**Recorded information**:
--------
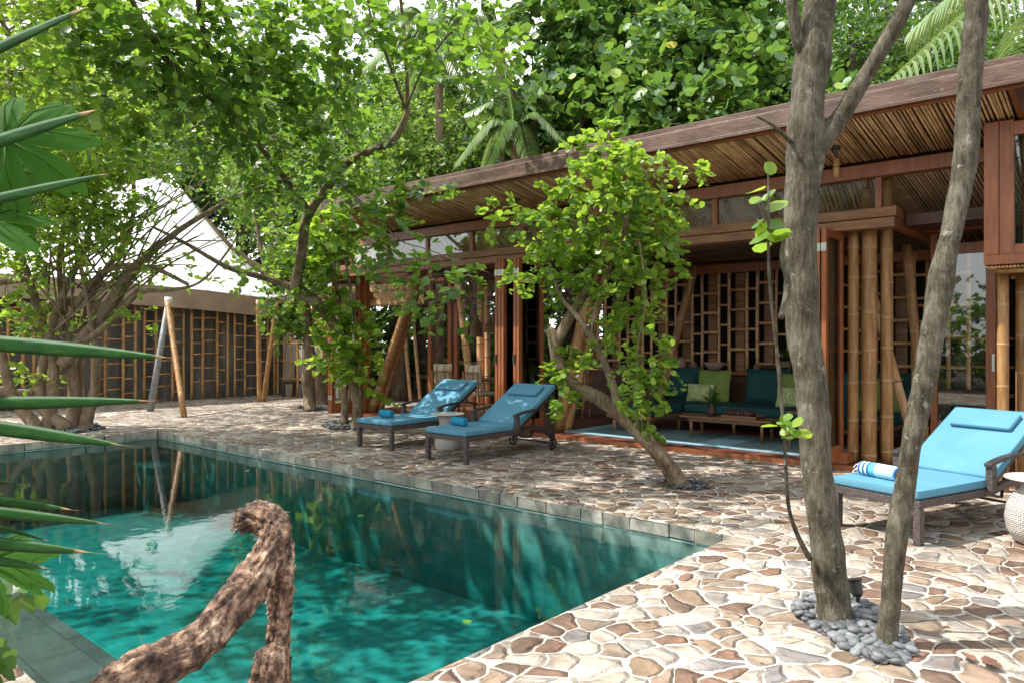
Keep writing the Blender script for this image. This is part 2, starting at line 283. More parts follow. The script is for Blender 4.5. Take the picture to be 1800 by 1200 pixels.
def drift_mat():
    m, nt, out = newmat('driftwood')
    mp = coords(nt, (1,1,1))
    n0 = N(nt, 'ShaderNodeTexNoise', Scale=9, Detail=3); L(nt, mp, 'Vector', n0, 'Vector')
    va = N(nt, 'ShaderNodeVectorMath', operation='MULTIPLY_ADD'); va.inputs[1].default_value = (.1,.1,.1); L(nt, n0, 'Color', va, 0); L(nt, mp, 'Vector', va, 2)
    at_ = N(nt, 'ShaderNodeAttribute', attribute_name='flow'); 
    fm = N(nt, 'ShaderNodeVectorMath', operation='ADD'); L(nt, at_, 'Vector', fm, 0)
    fs = N(nt, 'ShaderNodeVectorMath', operation='SCALE'); fs.inputs['Scale'].default_value = .05; L(nt, n0, 'Color', fs, 0); L(nt, fs, 0, fm, 1)
    v = N(nt, 'ShaderNodeTexVoronoi', Scale=30, Randomness=1); L(nt, mp, 'Vector', v, 'Vector')
    v2 = N(nt, 'ShaderNodeTexNoise', Scale=34, Detail=9, Roughness=.7); L(nt, mp, 'Vector', v2, 'Vector')
    rp = ramp(nt, [(.36,(.014,.009,.007)),(.45,(.09,.055,.038)),(.54,(.27,.195,.145)),(.66,(.52,.44,.36))]); L(nt, v2, 'Fac', rp, 'Fac')
    n3 = N(nt, 'ShaderNodeTexNoise', Scale=5, Detail=3); L(nt, mp, 'Vector', n3, 'Vector')
    r3 = ramp(nt, [(.38,(1.15,1.08,1.0)),(.5,(.75,.6,.5)),(.62,(.32,.23,.19))]); L(nt, n3, 'Fac', r3, 'Fac')
    mx = N(nt, 'ShaderNodeMix', data_type='RGBA', blend_type='MULTIPLY'); mx.inputs[0].default_value = 1; L(nt, rp, 'Color', mx, 6); L(nt, r3, 'Color', mx, 7)
    p = N(nt, 'ShaderNodeBsdfPrincipled', Roughness=.85); L(nt, mx, 2, p, 'Base Color')
    ad = N(nt, 'ShaderNodeMath', operation='MULTIPLY_ADD'); ad.inputs[1].default_value = .7; L(nt, v, 'Distance', ad, 0); L(nt, v2, 'Fac', ad, 2)
    b = N(nt, 'ShaderNodeBump', Strength=.8, Distance=.006); L(nt, ad, 0, b, 'Height'); L(nt, b, 'Normal', p, 'Normal')
    L(nt, p, 'BSDF', out, 'Surface')
drift_mat()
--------
**Task instructions**: Restate the data above exactly, stripping out each image.

**Answer for this exercise**:
Keep writing the Blender script for this image. This is part 2, starting at line 283. More parts follow. The script is for Blender 4.5. Take the picture to be 1800 by 1200 pixels.
def drift_mat():
    m, nt, out = newmat('driftwood')
    mp = coords(nt, (1,1,1))
    n0 = N(nt, 'ShaderNodeTexNoise', Scale=9, Detail=3); L(nt, mp, 'Vector', n0, 'Vector')
    va = N(nt, 'ShaderNodeVectorMath', operation='MULTIPLY_ADD'); va.inputs[1].default_value = (.1,.1,.1); L(nt, n0, 'Color', va, 0); L(nt, mp, 'Vector', va, 2)
    at_ = N(nt, 'ShaderNodeAttribute', attribute_name='flow'); 
    fm = N(nt, 'ShaderNodeVectorMath', operation='ADD'); L(nt, at_, 'Vector', fm, 0)
    fs = N(nt, 'ShaderNodeVectorMath', operation='SCALE'); fs.inputs['Scale'].default_value = .05; L(nt, n0, 'Color', fs, 0); L(nt, fs, 0, fm, 1)
    v = N(nt, 'ShaderNodeTexVoronoi', Scale=30, Randomness=1); L(nt, mp, 'Vector', v, 'Vector')
    v2 = N(nt, 'ShaderNodeTexNoise', Scale=34, Detail=9, Roughness=.7); L(nt, mp, 'Vector', v2, 'Vector')
    rp = ramp(nt, [(.36,(.014,.009,.007)),(.45,(.09,.055,.038)),(.54,(.27,.195,.145)),(.66,(.52,.44,.36))]); L(nt, v2, 'Fac', rp, 'Fac')
    n3 = N(nt, 'ShaderNodeTexNoise', Scale=5, Detail=3); L(nt, mp, 'Vector', n3, 'Vector')
    r3 = ramp(nt, [(.38,(1.15,1.08,1.0)),(.5,(.75,.6,.5)),(.62,(.32,.23,.19))]); L(nt, n3, 'Fac', r3, 'Fac')
    mx = N(nt, 'ShaderNodeMix', data_type='RGBA', blend_type='MULTIPLY'); mx.inputs[0].default_value = 1; L(nt, rp, 'Color', mx, 6); L(nt, r3, 'Color', mx, 7)
    p = N(nt, 'ShaderNodeBsdfPrincipled', Roughness=.85); L(nt, mx, 2, p, 'Base Color')
    ad = N(nt, 'ShaderNodeMath', operation='MULTIPLY_ADD'); ad.inputs[1].default_value = .7; L(nt, v, 'Distance', ad, 0); L(nt, v2, 'Fac', ad, 2)
    b = N(nt, 'ShaderNodeBump', Strength=.8, Distance=.006); L(nt, ad, 0, b, 'Height'); L(nt, b, 'Normal', p, 'Normal')
    L(nt, p, 'BSDF', out, 'Surface')
drift_mat()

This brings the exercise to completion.